WHAT YOU WILL DO »
Among the entries below, find the lines with "picture" and copy them.
___ EXTRACTED ENTRIES
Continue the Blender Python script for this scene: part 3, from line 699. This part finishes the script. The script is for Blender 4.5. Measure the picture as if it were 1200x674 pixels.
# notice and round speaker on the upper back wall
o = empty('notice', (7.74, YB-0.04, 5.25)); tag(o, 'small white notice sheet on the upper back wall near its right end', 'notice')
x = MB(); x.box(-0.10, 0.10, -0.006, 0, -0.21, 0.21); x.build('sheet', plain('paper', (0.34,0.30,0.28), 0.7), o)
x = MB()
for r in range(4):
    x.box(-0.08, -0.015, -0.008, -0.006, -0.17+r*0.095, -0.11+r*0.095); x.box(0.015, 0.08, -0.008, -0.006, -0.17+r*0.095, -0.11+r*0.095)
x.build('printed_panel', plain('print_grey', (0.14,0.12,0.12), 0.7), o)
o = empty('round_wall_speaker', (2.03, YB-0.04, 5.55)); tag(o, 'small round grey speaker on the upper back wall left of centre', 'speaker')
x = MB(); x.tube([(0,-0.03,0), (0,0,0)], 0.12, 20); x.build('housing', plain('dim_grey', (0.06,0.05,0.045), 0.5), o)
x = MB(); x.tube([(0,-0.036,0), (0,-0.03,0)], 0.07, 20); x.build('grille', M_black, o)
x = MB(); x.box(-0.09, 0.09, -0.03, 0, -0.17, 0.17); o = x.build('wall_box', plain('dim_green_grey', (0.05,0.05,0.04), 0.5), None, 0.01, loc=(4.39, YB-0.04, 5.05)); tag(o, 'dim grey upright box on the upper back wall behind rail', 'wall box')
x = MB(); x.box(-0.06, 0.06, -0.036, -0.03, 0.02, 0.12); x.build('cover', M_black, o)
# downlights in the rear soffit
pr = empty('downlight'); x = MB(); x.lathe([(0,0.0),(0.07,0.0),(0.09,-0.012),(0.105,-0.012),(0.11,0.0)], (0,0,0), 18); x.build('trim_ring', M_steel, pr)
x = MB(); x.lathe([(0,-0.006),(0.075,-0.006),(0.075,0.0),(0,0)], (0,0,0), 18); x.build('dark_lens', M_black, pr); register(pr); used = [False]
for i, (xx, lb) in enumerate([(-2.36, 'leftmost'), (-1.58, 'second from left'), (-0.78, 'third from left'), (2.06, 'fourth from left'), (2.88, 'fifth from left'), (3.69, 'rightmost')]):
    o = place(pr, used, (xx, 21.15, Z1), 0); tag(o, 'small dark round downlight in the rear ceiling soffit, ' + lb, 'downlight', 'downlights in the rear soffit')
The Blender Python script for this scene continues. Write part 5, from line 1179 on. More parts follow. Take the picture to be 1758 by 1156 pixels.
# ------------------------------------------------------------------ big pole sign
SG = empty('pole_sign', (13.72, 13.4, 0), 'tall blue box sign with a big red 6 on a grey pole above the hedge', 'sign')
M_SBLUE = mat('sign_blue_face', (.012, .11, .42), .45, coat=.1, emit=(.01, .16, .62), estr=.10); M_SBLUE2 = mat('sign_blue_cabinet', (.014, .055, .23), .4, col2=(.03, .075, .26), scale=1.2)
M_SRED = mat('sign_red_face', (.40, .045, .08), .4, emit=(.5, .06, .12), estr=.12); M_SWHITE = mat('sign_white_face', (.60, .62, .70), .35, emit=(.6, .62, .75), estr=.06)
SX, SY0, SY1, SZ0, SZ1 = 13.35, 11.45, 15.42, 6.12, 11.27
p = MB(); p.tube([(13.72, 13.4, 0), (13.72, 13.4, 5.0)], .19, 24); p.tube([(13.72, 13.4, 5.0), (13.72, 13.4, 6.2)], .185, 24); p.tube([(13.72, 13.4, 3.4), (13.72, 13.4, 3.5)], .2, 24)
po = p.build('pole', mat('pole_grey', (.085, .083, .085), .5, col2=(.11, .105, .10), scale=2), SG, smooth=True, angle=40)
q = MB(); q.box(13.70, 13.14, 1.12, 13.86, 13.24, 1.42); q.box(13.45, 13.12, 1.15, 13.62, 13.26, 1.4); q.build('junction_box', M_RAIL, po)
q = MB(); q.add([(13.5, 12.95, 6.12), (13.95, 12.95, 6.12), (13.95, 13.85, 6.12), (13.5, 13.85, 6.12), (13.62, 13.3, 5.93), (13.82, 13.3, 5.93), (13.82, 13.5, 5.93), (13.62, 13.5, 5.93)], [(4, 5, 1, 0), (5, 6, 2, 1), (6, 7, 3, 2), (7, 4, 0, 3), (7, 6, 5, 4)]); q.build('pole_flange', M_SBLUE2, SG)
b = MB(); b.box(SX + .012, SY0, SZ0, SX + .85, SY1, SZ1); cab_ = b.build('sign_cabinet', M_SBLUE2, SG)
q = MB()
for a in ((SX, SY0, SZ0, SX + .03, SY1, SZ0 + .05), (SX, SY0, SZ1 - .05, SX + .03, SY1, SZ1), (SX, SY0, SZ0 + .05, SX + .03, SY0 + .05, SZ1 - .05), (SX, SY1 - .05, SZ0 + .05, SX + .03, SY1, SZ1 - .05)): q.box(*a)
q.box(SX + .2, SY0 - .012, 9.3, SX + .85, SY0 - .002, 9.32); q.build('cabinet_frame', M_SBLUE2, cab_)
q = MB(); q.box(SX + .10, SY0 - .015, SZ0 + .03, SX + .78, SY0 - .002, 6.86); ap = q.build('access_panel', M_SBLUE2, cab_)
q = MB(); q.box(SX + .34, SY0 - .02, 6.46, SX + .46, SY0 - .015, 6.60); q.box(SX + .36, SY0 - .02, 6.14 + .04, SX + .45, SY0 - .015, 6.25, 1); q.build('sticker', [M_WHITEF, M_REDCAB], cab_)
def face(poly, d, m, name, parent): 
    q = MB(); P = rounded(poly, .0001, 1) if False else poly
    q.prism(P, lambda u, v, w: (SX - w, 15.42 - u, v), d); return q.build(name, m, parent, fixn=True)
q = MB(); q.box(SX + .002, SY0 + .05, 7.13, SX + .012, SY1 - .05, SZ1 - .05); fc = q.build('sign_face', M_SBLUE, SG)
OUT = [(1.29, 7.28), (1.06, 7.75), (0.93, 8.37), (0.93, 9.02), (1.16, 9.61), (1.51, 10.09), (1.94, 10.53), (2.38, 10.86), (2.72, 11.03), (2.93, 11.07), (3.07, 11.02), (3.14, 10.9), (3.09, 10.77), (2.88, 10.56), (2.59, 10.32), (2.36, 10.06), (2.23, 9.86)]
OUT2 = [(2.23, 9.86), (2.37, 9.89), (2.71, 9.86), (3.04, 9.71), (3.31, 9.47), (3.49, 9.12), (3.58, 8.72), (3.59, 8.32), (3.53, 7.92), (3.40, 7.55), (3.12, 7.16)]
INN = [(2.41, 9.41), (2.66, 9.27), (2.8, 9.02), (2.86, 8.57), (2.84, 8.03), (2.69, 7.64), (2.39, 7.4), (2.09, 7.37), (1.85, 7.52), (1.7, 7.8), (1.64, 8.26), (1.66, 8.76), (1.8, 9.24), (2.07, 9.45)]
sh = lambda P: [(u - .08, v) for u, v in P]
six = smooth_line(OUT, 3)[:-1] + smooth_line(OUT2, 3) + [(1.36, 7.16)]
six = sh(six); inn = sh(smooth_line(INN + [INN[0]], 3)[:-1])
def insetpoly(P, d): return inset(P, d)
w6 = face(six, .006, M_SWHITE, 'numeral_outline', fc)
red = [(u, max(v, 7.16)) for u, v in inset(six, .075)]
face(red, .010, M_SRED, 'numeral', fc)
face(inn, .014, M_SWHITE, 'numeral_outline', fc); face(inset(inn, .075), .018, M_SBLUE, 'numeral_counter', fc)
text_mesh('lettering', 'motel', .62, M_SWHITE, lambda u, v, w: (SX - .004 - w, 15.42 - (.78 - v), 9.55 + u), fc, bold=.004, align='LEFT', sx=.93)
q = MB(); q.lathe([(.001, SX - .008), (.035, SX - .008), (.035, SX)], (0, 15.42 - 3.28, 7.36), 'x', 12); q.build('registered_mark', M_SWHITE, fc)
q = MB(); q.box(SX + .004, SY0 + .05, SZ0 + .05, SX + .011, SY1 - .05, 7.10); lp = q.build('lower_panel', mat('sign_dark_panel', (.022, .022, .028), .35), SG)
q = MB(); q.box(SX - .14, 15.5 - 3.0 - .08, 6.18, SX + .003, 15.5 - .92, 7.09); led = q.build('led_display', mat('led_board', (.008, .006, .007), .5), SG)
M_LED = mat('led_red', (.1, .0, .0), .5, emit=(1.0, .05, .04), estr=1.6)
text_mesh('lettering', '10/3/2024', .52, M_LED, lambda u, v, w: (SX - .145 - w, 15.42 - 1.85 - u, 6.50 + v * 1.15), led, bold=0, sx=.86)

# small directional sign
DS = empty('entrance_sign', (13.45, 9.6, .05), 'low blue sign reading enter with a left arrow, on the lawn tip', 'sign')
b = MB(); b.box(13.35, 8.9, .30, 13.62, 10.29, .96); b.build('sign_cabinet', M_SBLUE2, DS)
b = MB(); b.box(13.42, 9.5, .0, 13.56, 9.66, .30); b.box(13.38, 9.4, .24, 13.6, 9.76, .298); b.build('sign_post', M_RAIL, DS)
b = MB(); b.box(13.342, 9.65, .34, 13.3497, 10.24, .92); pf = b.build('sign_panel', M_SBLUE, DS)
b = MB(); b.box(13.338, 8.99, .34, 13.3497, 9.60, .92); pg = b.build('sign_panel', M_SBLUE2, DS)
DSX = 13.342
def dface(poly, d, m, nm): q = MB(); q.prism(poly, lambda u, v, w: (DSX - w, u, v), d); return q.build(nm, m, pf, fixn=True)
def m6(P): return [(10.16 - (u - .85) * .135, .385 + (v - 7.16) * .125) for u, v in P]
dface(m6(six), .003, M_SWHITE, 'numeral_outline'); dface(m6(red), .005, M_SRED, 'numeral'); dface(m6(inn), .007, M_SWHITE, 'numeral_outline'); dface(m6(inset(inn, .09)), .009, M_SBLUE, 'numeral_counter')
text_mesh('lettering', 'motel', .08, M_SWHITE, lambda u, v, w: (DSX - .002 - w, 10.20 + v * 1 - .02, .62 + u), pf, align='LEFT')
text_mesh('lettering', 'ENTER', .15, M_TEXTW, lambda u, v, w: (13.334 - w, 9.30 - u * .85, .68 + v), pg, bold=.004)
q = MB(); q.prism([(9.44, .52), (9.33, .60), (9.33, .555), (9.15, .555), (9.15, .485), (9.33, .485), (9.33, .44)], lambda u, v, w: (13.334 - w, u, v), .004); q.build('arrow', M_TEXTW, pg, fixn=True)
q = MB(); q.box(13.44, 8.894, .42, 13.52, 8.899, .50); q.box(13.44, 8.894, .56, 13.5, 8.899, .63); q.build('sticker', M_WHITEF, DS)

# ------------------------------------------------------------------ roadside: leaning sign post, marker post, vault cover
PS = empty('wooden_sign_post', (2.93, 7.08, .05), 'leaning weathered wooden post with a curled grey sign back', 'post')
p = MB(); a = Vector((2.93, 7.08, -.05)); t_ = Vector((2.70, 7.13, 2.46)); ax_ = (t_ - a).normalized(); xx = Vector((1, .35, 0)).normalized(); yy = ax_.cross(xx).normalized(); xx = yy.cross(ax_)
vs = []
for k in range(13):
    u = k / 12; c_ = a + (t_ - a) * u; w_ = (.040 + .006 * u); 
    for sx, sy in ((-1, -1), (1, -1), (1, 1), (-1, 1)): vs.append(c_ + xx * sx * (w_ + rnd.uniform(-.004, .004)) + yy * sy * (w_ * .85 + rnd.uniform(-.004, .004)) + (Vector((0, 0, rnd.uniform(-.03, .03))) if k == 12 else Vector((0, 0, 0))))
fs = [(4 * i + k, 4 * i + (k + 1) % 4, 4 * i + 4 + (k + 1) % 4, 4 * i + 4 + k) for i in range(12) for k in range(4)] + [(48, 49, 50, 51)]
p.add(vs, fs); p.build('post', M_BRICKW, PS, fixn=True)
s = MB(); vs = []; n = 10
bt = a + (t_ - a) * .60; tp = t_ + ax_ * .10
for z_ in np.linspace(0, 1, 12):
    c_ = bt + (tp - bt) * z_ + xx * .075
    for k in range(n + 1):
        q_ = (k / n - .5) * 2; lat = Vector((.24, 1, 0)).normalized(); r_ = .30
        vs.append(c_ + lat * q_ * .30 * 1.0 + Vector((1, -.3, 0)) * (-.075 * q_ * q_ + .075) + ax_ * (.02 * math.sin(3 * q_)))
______
WRITTEN SOLUTION »
Continue the Blender Python script for this scene: part 3, from line 699. This part finishes the script. The script is for Blender 4.5. Measure the picture as if it were 1200x674 pixels.
The Blender Python script for this scene continues. Write part 5, from line 1179 on. More parts follow. Take the picture to be 1758 by 1156 pixels.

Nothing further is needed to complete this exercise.